Joel Shapira Celebrates Release of "Open Lines" at Hell's Kitchen
Andrea Canter
Jazz Police

Over the past few months, Twin Cities-based guitarist Joel Shapira and his quartet have been previewing Open Lines, a spirited set that brings together an outstanding bop and beyond ensemble with saxophonist Pete Whitman, bassist Tom Lewis and drummer Dave Schmalenberger. On May 19 at Hell’s Kitchen, Open Lines finally gets its proper CD Release Party.

Joel Shapira studied at the Berklee College of Music in Boston and at the Mannes School of Music in New York City, as well as with Tal Farlow, Joe Pass, Sharon Isbin, and Anthony Cox.
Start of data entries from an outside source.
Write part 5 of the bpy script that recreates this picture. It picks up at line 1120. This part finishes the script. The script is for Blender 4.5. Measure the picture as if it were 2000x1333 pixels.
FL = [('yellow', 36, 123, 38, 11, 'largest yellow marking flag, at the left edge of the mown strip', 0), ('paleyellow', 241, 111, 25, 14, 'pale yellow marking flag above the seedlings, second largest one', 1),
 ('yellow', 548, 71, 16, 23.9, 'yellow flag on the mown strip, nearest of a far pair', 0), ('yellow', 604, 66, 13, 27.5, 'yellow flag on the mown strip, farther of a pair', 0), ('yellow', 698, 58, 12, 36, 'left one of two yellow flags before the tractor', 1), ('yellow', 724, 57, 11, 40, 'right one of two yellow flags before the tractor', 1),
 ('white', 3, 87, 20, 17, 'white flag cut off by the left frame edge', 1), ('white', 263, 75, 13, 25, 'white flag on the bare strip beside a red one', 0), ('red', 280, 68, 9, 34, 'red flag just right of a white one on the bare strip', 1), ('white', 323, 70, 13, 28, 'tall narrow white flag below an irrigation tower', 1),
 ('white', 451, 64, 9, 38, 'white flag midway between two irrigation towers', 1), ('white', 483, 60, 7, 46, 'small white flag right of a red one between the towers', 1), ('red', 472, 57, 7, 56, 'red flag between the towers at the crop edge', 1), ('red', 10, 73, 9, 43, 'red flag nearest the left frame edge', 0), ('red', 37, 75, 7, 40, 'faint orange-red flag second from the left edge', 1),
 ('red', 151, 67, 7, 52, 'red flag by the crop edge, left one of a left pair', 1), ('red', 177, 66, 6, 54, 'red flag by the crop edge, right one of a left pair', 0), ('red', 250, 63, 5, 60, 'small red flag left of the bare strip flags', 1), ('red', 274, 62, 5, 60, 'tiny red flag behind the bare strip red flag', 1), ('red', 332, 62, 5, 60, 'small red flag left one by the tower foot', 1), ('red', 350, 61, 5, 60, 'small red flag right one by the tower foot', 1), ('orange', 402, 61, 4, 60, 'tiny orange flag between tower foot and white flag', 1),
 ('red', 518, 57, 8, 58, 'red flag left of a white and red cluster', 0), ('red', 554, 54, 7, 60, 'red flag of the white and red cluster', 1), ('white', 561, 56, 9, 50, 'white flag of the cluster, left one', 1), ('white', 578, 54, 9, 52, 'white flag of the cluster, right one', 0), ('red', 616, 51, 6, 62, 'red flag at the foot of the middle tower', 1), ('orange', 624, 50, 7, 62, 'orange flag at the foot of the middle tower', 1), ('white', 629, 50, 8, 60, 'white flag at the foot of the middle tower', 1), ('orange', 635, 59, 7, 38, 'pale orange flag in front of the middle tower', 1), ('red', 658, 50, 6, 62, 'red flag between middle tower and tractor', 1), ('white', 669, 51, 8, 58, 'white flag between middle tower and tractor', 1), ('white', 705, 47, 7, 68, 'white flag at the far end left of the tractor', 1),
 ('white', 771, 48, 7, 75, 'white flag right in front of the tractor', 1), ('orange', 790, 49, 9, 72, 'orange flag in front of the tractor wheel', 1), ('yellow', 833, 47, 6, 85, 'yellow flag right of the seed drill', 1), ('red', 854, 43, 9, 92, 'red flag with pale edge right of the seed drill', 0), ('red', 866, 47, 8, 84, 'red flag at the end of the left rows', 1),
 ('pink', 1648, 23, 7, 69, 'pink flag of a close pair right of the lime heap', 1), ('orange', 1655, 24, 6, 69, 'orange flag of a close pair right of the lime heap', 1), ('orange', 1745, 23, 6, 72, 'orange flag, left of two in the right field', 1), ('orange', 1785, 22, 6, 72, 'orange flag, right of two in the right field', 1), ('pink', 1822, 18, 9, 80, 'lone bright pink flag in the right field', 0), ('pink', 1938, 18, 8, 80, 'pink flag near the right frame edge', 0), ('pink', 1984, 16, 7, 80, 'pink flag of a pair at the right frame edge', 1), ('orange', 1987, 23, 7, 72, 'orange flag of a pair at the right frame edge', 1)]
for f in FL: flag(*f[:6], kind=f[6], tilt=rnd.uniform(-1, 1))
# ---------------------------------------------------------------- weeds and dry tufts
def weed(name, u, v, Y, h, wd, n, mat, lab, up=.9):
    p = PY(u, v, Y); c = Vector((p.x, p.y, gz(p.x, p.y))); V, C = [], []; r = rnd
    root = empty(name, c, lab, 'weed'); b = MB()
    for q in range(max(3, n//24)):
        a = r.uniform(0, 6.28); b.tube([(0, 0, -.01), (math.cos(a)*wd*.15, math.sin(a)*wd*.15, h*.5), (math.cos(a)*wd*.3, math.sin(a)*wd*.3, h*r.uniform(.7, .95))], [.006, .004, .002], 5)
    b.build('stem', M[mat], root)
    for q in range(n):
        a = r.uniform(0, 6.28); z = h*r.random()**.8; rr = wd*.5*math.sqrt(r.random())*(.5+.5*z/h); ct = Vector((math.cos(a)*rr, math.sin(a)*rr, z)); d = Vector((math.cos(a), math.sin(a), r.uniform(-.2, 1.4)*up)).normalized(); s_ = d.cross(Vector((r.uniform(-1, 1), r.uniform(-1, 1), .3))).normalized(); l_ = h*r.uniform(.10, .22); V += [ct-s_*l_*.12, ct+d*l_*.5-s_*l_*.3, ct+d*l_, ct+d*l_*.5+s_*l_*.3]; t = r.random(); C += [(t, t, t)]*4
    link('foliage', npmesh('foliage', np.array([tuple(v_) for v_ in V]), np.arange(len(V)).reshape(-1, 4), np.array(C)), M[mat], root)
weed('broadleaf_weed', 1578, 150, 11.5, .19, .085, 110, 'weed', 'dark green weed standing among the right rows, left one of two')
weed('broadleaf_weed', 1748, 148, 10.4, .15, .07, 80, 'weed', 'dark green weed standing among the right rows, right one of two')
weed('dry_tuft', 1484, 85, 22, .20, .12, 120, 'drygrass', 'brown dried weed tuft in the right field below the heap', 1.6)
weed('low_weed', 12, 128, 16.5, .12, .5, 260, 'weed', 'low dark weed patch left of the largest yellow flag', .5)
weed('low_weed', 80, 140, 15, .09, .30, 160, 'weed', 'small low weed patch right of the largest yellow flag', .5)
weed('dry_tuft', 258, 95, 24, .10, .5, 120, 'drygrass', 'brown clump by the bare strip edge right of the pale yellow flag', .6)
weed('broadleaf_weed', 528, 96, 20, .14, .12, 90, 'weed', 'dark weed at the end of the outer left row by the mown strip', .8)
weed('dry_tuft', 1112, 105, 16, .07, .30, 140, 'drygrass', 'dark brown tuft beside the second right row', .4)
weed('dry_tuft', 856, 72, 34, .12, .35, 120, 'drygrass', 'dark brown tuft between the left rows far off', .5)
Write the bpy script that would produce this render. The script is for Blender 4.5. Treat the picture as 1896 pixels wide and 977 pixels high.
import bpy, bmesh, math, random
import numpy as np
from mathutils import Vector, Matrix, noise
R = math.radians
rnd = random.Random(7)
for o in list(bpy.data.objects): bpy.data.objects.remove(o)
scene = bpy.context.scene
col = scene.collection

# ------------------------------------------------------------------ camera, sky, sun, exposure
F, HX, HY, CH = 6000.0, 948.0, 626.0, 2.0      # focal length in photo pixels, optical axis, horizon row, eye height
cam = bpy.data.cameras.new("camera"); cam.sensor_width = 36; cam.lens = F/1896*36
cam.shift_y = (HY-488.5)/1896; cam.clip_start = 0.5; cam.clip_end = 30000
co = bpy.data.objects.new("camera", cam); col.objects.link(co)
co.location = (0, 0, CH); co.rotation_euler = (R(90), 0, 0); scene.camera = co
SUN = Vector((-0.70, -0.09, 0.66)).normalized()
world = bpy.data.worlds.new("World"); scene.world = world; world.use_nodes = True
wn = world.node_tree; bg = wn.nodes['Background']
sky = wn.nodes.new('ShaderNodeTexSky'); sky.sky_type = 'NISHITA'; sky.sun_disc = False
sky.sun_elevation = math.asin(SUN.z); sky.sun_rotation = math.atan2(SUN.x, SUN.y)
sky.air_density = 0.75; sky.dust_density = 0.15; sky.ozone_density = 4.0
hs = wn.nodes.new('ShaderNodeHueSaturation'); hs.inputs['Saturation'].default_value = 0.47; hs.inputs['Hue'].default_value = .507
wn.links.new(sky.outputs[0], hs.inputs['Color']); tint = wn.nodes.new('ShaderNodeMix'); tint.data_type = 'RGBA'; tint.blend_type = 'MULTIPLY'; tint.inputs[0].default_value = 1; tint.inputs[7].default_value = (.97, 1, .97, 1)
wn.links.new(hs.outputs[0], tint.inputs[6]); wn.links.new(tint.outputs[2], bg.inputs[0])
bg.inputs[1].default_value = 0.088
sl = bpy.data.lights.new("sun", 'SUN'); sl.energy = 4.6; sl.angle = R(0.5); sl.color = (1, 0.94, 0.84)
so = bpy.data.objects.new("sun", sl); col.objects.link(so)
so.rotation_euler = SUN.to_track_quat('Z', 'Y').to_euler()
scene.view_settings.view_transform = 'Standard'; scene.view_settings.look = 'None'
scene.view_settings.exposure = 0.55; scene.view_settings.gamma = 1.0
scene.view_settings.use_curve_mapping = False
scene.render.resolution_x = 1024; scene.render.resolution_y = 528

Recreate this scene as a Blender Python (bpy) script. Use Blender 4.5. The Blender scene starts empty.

Active in the Twin Cities for many years, he co-leads his own small jazz groups (including Triplicate and Pooch's Playhouse) as well as playing classical duets with saxophonist/flutist Paul Harper and providing the instrumental half of Charmin & Shapira. He has frequently appeared with John Devine, Doug Little, Vic Volare, Larry McDonough, and Lee Engele among others. His business Joel Shapira Productions provides music for weddings and private events. He is also the director of contemporary music at Gethsemane Lutheran church in Maplewood.

A graduate of jazz studies at North Texas State University, Pete Whitman’s credits on tenor, alto and flute include performing with Randy Brecker, Jack McDuff, and the Woody Herman Orchestra. In addition to leading his X-Tet and smaller ensembles in the Twin Cities, Pete works regularly with the Jazz MN Orchestra and Laura Caviani’s emsembles. A few years ago, Whitman was commissioned to score the film, Been Rich All My Life, about a quartet of octogenarians reprising their dancing days in vaudeville. A dedicated educator, Whitman heads the Woodwind and Brass Department at St. Paul’s McNally Smith College, teaching saxophone, improvisation, and arranging.

Bassist Tom Lewis is a busy sideman throughout the Twin Cities, a “straight-ahead, hard bop, and bebop bassist and he swings like anything” (Don Berryman, Jazz Police). Tom performs with the Phil Hey Quartet, Phil Aaron Trio and is a first-call player for many area vocalists and bands.

Drummer Dave Schmalenberger has performed with John Scofield, Marvin Stamm, Larry Grenadier, Richard Davis, Steve Turre, the Tommy Dorsey Orchestra, Cab Calloway, the Fifth Dimension, and Ernie Krivda. Principal timpanist with the Duluth-Superior Symphony Orchestra for ten years, he has also toured with the Summit Brass Ensemble and the Intergalatic Contemporary Ensemble (“I.C.E.”), and performs locally with Pooches’ Playhouse, Laura Caviani, Joan Griffith and more. He’s assistant head of percussion at McNally Smith College of Music.

Open Lines offers colorful, sometimes sublime arrangements of an eclectic set of great jazz covers, ranging from the boppishly straight ahead (“Have You Met Miss Jones”, “It Could Happen to You”) and luxuriously subdued (“Nardis,” “How Insensitive” and “Time Remembered”), to adventurously dark (“Invitation”), just a bit funky (“Turnaround”), and teetering on the edge (Frank Foster’s “Simone” and even every high school jazz band’s cover, “Confirmation”). There’s an open feel to the quartet’s interplay, their “open lines” of communication that inform the disk’s title.

Here the Joel Shapira Quartet play tunes from Open Lines at Hell’s Kitchen, 80 S. 9th Street in downtown Minneapolis, 6-9 pm on May 19th. CD available at the show or CD Baby.